— START —

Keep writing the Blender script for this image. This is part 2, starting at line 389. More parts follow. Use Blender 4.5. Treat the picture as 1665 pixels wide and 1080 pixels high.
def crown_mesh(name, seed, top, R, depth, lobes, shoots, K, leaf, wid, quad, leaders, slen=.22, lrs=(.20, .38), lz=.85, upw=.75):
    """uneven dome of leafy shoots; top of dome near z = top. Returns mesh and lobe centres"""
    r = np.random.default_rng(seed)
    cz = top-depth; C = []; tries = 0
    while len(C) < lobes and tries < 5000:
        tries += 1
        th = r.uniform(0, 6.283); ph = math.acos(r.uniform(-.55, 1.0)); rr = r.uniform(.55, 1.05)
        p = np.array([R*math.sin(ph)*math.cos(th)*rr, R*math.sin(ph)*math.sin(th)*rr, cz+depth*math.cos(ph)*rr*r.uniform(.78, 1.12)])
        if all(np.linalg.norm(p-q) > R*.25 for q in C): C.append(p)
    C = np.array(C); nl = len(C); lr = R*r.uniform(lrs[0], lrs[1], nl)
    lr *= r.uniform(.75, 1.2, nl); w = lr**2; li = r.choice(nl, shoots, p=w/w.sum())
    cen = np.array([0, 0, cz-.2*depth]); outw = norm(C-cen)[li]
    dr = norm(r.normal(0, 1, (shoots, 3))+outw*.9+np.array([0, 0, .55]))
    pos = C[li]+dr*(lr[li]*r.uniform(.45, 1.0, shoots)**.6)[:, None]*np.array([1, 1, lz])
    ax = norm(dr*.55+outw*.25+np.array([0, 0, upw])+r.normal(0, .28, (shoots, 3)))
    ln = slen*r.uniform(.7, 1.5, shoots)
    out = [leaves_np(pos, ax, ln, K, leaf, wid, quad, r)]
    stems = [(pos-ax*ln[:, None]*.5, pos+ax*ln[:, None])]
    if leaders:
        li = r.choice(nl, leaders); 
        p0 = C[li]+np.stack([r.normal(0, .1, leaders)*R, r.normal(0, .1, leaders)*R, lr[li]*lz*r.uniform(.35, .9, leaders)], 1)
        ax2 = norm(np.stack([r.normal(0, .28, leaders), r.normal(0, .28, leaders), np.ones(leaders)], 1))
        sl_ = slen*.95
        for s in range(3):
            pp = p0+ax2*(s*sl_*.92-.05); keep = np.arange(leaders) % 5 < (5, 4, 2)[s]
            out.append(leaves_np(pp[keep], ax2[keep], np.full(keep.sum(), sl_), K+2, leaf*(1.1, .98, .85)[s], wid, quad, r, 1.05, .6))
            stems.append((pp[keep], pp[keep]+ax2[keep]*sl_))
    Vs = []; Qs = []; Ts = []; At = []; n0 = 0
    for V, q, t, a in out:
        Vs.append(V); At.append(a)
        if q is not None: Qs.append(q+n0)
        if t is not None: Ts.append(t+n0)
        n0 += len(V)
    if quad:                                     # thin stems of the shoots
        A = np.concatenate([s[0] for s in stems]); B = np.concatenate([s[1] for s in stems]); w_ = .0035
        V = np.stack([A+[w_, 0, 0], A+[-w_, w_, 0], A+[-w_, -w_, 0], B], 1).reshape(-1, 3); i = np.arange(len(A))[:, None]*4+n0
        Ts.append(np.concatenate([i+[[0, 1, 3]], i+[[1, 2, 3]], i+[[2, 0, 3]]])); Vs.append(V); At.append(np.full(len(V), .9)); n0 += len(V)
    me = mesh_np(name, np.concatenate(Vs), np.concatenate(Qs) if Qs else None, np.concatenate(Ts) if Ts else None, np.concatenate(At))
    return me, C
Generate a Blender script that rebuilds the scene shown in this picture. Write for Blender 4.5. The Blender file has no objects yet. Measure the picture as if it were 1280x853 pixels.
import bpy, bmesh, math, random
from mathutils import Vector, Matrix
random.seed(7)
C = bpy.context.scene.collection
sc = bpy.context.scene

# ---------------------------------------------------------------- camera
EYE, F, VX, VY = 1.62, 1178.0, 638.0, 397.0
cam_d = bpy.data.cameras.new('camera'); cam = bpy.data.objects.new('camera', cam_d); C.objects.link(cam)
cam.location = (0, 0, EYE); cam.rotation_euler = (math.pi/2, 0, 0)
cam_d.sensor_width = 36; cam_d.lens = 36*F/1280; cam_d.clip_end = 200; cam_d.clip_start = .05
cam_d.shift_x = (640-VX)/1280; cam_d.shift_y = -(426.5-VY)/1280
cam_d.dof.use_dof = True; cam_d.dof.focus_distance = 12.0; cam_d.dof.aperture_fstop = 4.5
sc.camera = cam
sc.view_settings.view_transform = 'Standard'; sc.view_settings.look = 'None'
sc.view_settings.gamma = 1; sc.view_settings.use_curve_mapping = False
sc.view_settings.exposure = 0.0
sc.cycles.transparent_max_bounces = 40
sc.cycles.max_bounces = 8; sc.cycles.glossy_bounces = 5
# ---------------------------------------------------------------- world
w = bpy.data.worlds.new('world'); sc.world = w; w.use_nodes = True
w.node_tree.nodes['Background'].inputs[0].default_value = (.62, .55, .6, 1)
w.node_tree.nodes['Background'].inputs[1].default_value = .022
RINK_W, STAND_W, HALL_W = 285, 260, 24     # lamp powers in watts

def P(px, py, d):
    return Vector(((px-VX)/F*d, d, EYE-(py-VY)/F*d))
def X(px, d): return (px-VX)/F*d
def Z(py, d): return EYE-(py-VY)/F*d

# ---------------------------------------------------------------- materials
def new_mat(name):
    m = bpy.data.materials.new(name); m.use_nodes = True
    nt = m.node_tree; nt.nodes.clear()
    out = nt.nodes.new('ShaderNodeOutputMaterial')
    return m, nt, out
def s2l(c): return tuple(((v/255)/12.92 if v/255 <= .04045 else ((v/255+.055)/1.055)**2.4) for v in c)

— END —

Direction. Go through the records above and set each one down exactly, please.

Full solution.
Keep writing the Blender script for this image. This is part 2, starting at line 389. More parts follow. Use Blender 4.5. Treat the picture as 1665 pixels wide and 1080 pixels high.
def crown_mesh(name, seed, top, R, depth, lobes, shoots, K, leaf, wid, quad, leaders, slen=.22, lrs=(.20, .38), lz=.85, upw=.75):
    """uneven dome of leafy shoots; top of dome near z = top. Returns mesh and lobe centres"""
    r = np.random.default_rng(seed)
    cz = top-depth; C = []; tries = 0
    while len(C) < lobes and tries < 5000:
        tries += 1
        th = r.uniform(0, 6.283); ph = math.acos(r.uniform(-.55, 1.0)); rr = r.uniform(.55, 1.05)
        p = np.array([R*math.sin(ph)*math.cos(th)*rr, R*math.sin(ph)*math.sin(th)*rr, cz+depth*math.cos(ph)*rr*r.uniform(.78, 1.12)])
        if all(np.linalg.norm(p-q) > R*.25 for q in C): C.append(p)
    C = np.array(C); nl = len(C); lr = R*r.uniform(lrs[0], lrs[1], nl)
    lr *= r.uniform(.75, 1.2, nl); w = lr**2; li = r.choice(nl, shoots, p=w/w.sum())
    cen = np.array([0, 0, cz-.2*depth]); outw = norm(C-cen)[li]
    dr = norm(r.normal(0, 1, (shoots, 3))+outw*.9+np.array([0, 0, .55]))
    pos = C[li]+dr*(lr[li]*r.uniform(.45, 1.0, shoots)**.6)[:, None]*np.array([1, 1, lz])
    ax = norm(dr*.55+outw*.25+np.array([0, 0, upw])+r.normal(0, .28, (shoots, 3)))
    ln = slen*r.uniform(.7, 1.5, shoots)
    out = [leaves_np(pos, ax, ln, K, leaf, wid, quad, r)]
    stems = [(pos-ax*ln[:, None]*.5, pos+ax*ln[:, None])]
    if leaders:
        li = r.choice(nl, leaders); 
        p0 = C[li]+np.stack([r.normal(0, .1, leaders)*R, r.normal(0, .1, leaders)*R, lr[li]*lz*r.uniform(.35, .9, leaders)], 1)
        ax2 = norm(np.stack([r.normal(0, .28, leaders), r.normal(0, .28, leaders), np.ones(leaders)], 1))
        sl_ = slen*.95
        for s in range(3):
            pp = p0+ax2*(s*sl_*.92-.05); keep = np.arange(leaders) % 5 < (5, 4, 2)[s]
            out.append(leaves_np(pp[keep], ax2[keep], np.full(keep.sum(), sl_), K+2, leaf*(1.1, .98, .85)[s], wid, quad, r, 1.05, .6))
            stems.append((pp[keep], pp[keep]+ax2[keep]*sl_))
    Vs = []; Qs = []; Ts = []; At = []; n0 = 0
    for V, q, t, a in out:
        Vs.append(V); At.append(a)
        if q is not None: Qs.append(q+n0)
        if t is not None: Ts.append(t+n0)
        n0 += len(V)
    if quad:                                     # thin stems of the shoots
        A = np.concatenate([s[0] for s in stems]); B = np.concatenate([s[1] for s in stems]); w_ = .0035
        V = np.stack([A+[w_, 0, 0], A+[-w_, w_, 0], A+[-w_, -w_, 0], B], 1).reshape(-1, 3); i = np.arange(len(A))[:, None]*4+n0
        Ts.append(np.concatenate([i+[[0, 1, 3]], i+[[1, 2, 3]], i+[[2, 0, 3]]])); Vs.append(V); At.append(np.full(len(V), .9)); n0 += len(V)
    me = mesh_np(name, np.concatenate(Vs), np.concatenate(Qs) if Qs else None, np.concatenate(Ts) if Ts else None, np.concatenate(At))
    return me, C
Generate a Blender script that rebuilds the scene shown in this picture. Write for Blender 4.5. The Blender file has no objects yet. Measure the picture as if it were 1280x853 pixels.
import bpy, bmesh, math, random
from mathutils import Vector, Matrix
random.seed(7)
C = bpy.context.scene.collection
sc = bpy.context.scene

# ---------------------------------------------------------------- camera
EYE, F, VX, VY = 1.62, 1178.0, 638.0, 397.0
cam_d = bpy.data.cameras.new('camera'); cam = bpy.data.objects.new('camera', cam_d); C.objects.link(cam)
cam.location = (0, 0, EYE); cam.rotation_euler = (math.pi/2, 0, 0)
cam_d.sensor_width = 36; cam_d.lens = 36*F/1280; cam_d.clip_end = 200; cam_d.clip_start = .05
cam_d.shift_x = (640-VX)/1280; cam_d.shift_y = -(426.5-VY)/1280
cam_d.dof.use_dof = True; cam_d.dof.focus_distance = 12.0; cam_d.dof.aperture_fstop = 4.5
sc.camera = cam
sc.view_settings.view_transform = 'Standard'; sc.view_settings.look = 'None'
sc.view_settings.gamma = 1; sc.view_settings.use_curve_mapping = False
sc.view_settings.exposure = 0.0
sc.cycles.transparent_max_bounces = 40
sc.cycles.max_bounces = 8; sc.cycles.glossy_bounces = 5
# ---------------------------------------------------------------- world
w = bpy.data.worlds.new('world'); sc.world = w; w.use_nodes = True
w.node_tree.nodes['Background'].inputs[0].default_value = (.62, .55, .6, 1)
w.node_tree.nodes['Background'].inputs[1].default_value = .022
RINK_W, STAND_W, HALL_W = 285, 260, 24     # lamp powers in watts

def P(px, py, d):
    return Vector(((px-VX)/F*d, d, EYE-(py-VY)/F*d))
def X(px, d): return (px-VX)/F*d
def Z(py, d): return EYE-(py-VY)/F*d

# ---------------------------------------------------------------- materials
def new_mat(name):
    m = bpy.data.materials.new(name); m.use_nodes = True
    nt = m.node_tree; nt.nodes.clear()
    out = nt.nodes.new('ShaderNodeOutputMaterial')
    return m, nt, out
def s2l(c): return tuple(((v/255)/12.92 if v/255 <= .04045 else ((v/255+.055)/1.055)**2.4) for v in c)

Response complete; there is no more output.